Strebinger: Sicher, das gibt noch einmal zusätzliches Selbstvertrauen. Aber das sind Bälle, die man mit gewissen Reflexen hält. Aber die kommen vielleicht zwei, drei Mal im Jahr vor. Ich habe meinen Teil dazu beigetragen, dem Team zu helfen. Aber im Endeffekt haben die Jungs vorne das für uns gerichtet.

LAOLA1: Gibt es Personen, denen du in deiner Karriere sehr viel verdankst, die als Mentor agiert und dich gefördert haben?

Strebinger: Auf jeden Fall meine Eltern, die mich früher zu jedem Training und Spiel geführt haben auch zuschauen waren. Mit meinem Vater rede ich heute noch täglich über die Trainings und Matches. Auch meine Frau ist eine Riesen-Unterstützung für mich, ist auch bei jedem Spiel, manchmal sogar beim Training dabei und fiebert mit.

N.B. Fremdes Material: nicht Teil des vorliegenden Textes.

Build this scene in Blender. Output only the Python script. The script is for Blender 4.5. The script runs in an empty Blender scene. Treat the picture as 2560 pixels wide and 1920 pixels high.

LAOLA1: Wie sieht es von der Trainerseite aus in deiner Entwicklung zum Profi-Torhüter?

Strebinger: Eigentlich waren bisher alle wichtig. Man lernt von jedem etwas dazu. Als Torhüter natürlich speziell von den Tormann-Trainern. Da war es sicher von Vorteil, dass ich schon bei unterschiedlichen Vereinen gespielt habe und ich von unterschiedlichen Trainern das mitnehmen konnte, was ich für mich selber als wichtig erachtet habe. Ich würde jetzt keinen Coach speziell hervorheben, aber es hat sicher jeder seinen Teil beigetragen.

LAOLA1: Welchen Stellenwert haben dadurch die Auslands-Engagements schon in jungem Alter für dich und deine Entwicklung gehabt?

Strebinger: Ich kann nicht sagen, wie es gewesen wäre, wenn ich in Österreich geblieben wäre. Aber im Endeffekt würde ich es genauso wieder machen. Diese Erfahrungen kann mir keiner mehr nehmen.

LAOLA1: War Werder Bremen trotzdem jener Verein, wo du mit Abstand den größten Schritt nach vorne gemacht hast?

Strebinger: Mit Sicherheit! Dort habe ich meinen ersten Profivertrag unterschrieben und bin zu den ersten Einsätzen in der deutschen Bundesliga gekommen. Am Ende liegt es aber an sich selbst, dass man sich motiviert und im Training Gas gibt, um besser zu werden. Die Trainer sind ein Hilfsmittel, aber man muss selbst konsequent und professionell leben.

LAOLA1: Wie schade ist es im Nachhinein, dass du bei Werder damals mit Tim Wiese eine große Torwart-Persönlichkeit knapp verpasst hast?

Strebinger: Ja, er ist damals gerade nach Hoffenheim gewechselt, wie ich zum Verein gekommen bin. Und Tim Wiese war tatsächlich eine Persönlichkeit, vor allem in Bremen.

LAOLA1: Was denkst du dir, wenn du heute Bilder von ihm siehst und diese mit seinen glorreichen Zeiten als Torhüter vergleichst?

Strebinger: Dass er schon in seiner Fußballer-Karriere eigen, ich würde ihn sogar als „positiv verrückt“ bezeichnen, war, hat jeder gewusst – wohl auch er selbst. Jetzt taugt ihm halt das Bodybuilding, aber jedem das Seine. Besser, als auf der Couch zu vergammeln, ist es allemal.

LAOLA1: „Positiv verrückt“ zu sein, wird Torhütern öfter einmal nachgesagt. Hast du auch diese Seiten, muss man als Keeper so sein?

Strebinger: (lacht) Ich glaube, in der Mannschaft sagt auch keiner, dass ich ganz normal bin. Vielleicht gehört es dazu, das kann schon sein. Im Endeffekt geht es darum, dass ich die Bälle halte. Ob man dann verrückt ist oder normal, ist dann egal.